MARIA BARROSO
Maria Barroso foi uma mulher
extraordinária. Para lá de toda a sua actividade social, pedagógica, política,
foi uma actriz admirável. Tive o privilégio de a ouvir recitar poemas era ainda
muito jovem e ela ainda estava no D. Maria II, de onde seria afastada por
questões políticas, depois vi-a nalguns trabalhos no teatro, e também no
cinema, sobretudo em “Mudar de Vida”, de Paulo Rocha, e “Benilde”, “Amor de
Perdição” e “O Sapato de Cetim”, todos de Oliveira. A última vez que a vi em
palco, foi num espectáculo memorável, durante um festival de Teatro de Almada,
numa encenação de Joaquim Benite, ao lado de Eunice Muñoz e Carmen Dolores. Um
experiencia única. Acabado o espectáculo, falei com o Benite, a Carmen, a
Eunice e a Maria Barroso e pedi-lhes autorização para apresentar uma proposta à
RTP para eu filmar aquele momento que eu calculava que não se iria repetir
mais. Todos concordaram, escrevi uma proposta à RTP, houve ainda quem me
dissesse pessoalmente que seria uma óptima ideia para apresentar no dia mundial
da poesia. E depois, até hoje. Curiosamente, na noite em que falei com as
actrizes, uma delas, já não recordo qual, disse-me, pesarosa. “Você pode
propor, mas eles não vão aceitar. Isto não lhes interessa.” Não lhes
interessou, é verdade, mas perdemos, todos nós, um registo de três das nossas
melhores actrizes de sempre a dizerem poesia numa sóbria mas inesquecível
encenação de Benite. Malhas que o império tece.

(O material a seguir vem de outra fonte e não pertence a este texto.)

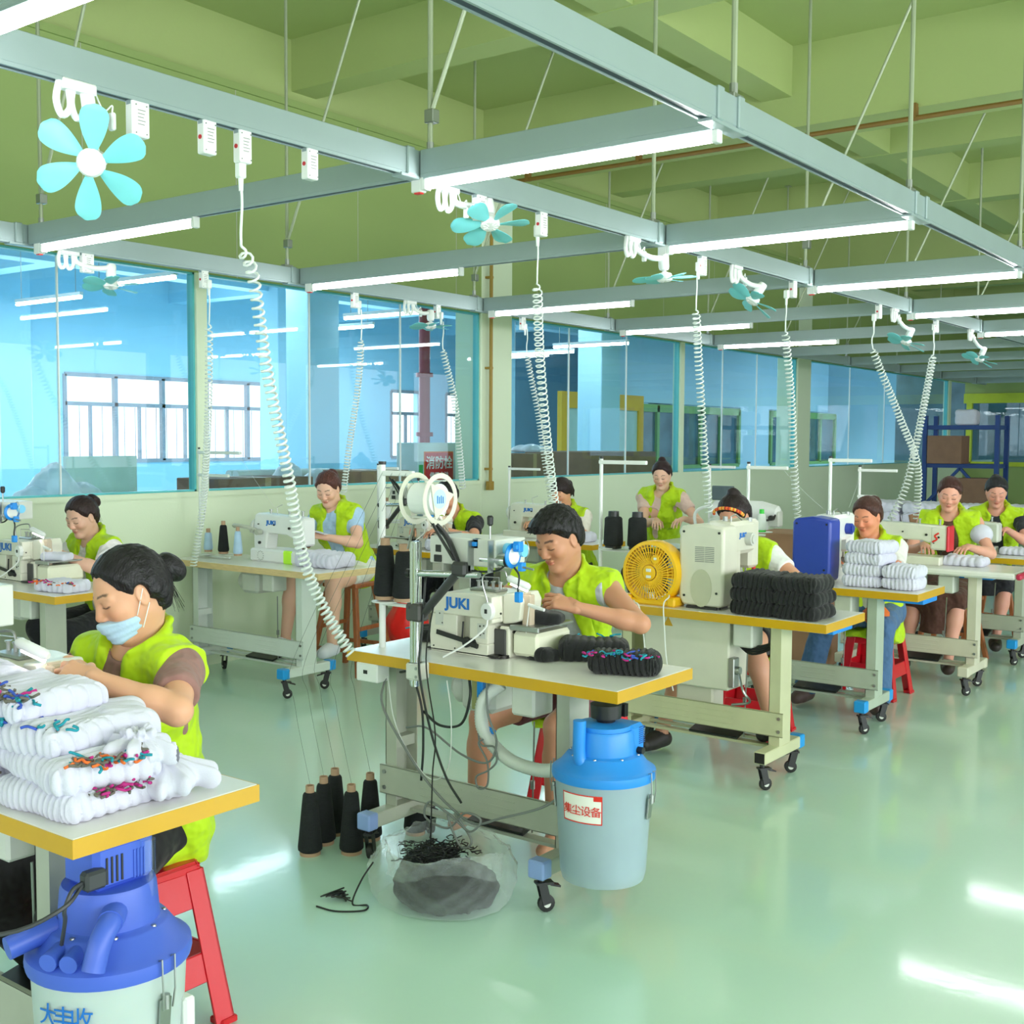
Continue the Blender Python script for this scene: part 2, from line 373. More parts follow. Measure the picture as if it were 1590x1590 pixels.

Maria Barroso era uma mulher de
uma beleza límpida, de uma grande inteligência, de uma invulgar sensibilidade e
de uma generosidade a toda a prova. Sempre que a convidei para uma qualquer
minha actividade, ela nunca se recusou. Apareceu sempre. Com aquele sorriso
bonito, o olhar brilhante, o gesto solidário. Nos anos 80, organizei um Festival
de Cinema em Portalegre e passei um ciclo sobre José Régio, que foi meu professor
quando andei no liceu da terra. No dia da passagem de “Benilde, ou a Virgem
Mãe”, convidei Maria Barroso para aparecer. Lá esteve, no velho Cine Teatro
Crisfal. Foi a primeira vez que a homenageei publicamente. Anos depois, no
Porto, durante um Festival de Vídeo Escolar que dirigi no IPP, onde era
professor, convidei-a para uma mesa redonda para discutir questões pedagógicas,
e a Maria Barroso não só apareceu como foi dos oradores ouvidos com maior
atenção e mais aplaudidos (e havia muitos e dos melhores do país). Ouvi-la era
um prazer.
Anos depois, dirigi em Famalicão
um festival sobre Cinema e Literatura, o Famafest. Na sua edição de 2006, ao
lado de Graça Lobo, Teolinda Gersão e Manuel de Oliveira, Maria Barroso foi uma
das homenageadas, recebendo a “Pena de Camilo”. Mais uma vez não se fez rogada
e subiu de Lisboa ao Norte para aceitar de novo o abraço comovido deste
admirador de sempre. Maria Barroso ostentava uma doçura de porte e uma nobreza
de caracter que não se esquecem.
O meu filho Frederico nunca foi
um bom aluno no sentido tradicional do termo. Adorava algumas disciplinas e
detestava outras. Passou por um colégio onde chegou a ser maltratado por isso.
Tirámo-lo de lá e, por indicação de alguns amigos, inscrevemo-lo no Colégio
Moderno. Continuou a não ser bom aluno no “sentido tradicional do termo”. Ele
gostava de cinema, teatro, ler o que não lhe mandavam e detestava ginástica.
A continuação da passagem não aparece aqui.